欧州域外の国との関係、米国と中国との関係についても考えてみましょう。まず米国については、トランプのような露骨な攻撃はないにせよ、バイデン政権としてもドイツの対米国貿易黒字が大きすぎることは問題視しています。とはいうものの、先述のように永遠の割安通貨ユーロが存在する以上、この点は解決が容易ではありません。そうなると米国としては、貿易黒字についてある程度目をつむるのならば、ドイツの対中国、対ロシア対応については、自分の利益に資するようなものにしてくれるのかという話になります。
実はメルケルは、就任期間中に中国をかなり贔屓にしてきました(例えば在任期間中、訪日はサミットを除けば3回のみだった一方、訪中は12回も実施)。ドイツ貿易に占める各国割合を見ると、メルケルが就任した2005年に中国は4.4%、当時割合として最大だったフランスは9.4%、続く英国は7.0%でしたが、2020年にはトップ外交の効果あってか中国が9.5%と躍進し、フランスと英国は6.6%と4.6%に大きく減少しています。
今では、ドイツ車3台に1台は中国向けと言われます。
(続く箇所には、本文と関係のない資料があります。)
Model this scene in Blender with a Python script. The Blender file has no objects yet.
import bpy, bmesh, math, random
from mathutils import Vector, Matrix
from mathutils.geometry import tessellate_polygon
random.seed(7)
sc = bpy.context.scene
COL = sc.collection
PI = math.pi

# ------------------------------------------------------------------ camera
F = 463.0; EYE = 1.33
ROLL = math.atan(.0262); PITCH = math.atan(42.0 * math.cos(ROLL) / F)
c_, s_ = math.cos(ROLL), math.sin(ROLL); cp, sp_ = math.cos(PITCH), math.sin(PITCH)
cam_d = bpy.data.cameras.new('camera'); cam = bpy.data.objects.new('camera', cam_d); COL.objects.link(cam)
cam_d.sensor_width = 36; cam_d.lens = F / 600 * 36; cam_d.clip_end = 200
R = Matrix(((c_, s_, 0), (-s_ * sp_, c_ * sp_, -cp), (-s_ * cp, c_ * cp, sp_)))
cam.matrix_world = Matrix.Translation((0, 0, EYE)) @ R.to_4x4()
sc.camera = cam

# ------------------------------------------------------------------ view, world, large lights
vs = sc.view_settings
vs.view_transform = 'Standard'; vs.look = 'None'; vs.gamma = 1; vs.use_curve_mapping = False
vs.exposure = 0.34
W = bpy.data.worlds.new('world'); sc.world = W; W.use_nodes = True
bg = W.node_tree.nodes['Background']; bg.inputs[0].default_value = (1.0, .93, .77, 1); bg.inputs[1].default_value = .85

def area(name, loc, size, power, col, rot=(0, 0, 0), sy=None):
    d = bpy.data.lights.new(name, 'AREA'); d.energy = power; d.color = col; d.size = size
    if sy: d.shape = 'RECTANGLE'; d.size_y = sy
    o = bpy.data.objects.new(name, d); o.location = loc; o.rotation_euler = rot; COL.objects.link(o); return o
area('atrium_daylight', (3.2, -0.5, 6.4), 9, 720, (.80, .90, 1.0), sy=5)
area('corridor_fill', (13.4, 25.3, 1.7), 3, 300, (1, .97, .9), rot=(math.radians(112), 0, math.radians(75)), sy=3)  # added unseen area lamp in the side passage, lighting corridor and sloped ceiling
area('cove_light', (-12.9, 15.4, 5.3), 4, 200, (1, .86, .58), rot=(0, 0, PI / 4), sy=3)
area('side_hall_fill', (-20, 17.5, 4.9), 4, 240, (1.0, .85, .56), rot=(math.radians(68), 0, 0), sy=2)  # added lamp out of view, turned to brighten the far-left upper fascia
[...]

このようにドイツは経済的に中国に相当依存するに至ったわけですが、米国との関係を考えれば、またショルツ政権が「人権」や「環境」という価値観を軸に据えていることからすれば、経済重視の中国外交は修正がなされる可能性は高いと考えられます。ロシアについても、ロシア‐ドイツ間のガスパイプラインプロジェクトのノルドストリーム2により両国の距離はぐっと縮まっていますが、現在過熱しているウクライナ問題の行方次第では、ドイツは米国やその他西欧諸国との関係を重視し、ロシアとの距離を大きく取ることになると思われます。
国内のみならずEU域内、そして米国と中国・・・ 複雑なパズルを壊さずドイツの成長を実現したメルケルは、やはり偉大な政治家でした。「50年後の歴史書にどのように描かれたいですか?」という質問に対して、メルケルは「彼女は労を厭わなかった」と書かれたいと答えたというエピソードもあります。数年後、メルケル時代を懐かしく振り返る日が来ることでしょう。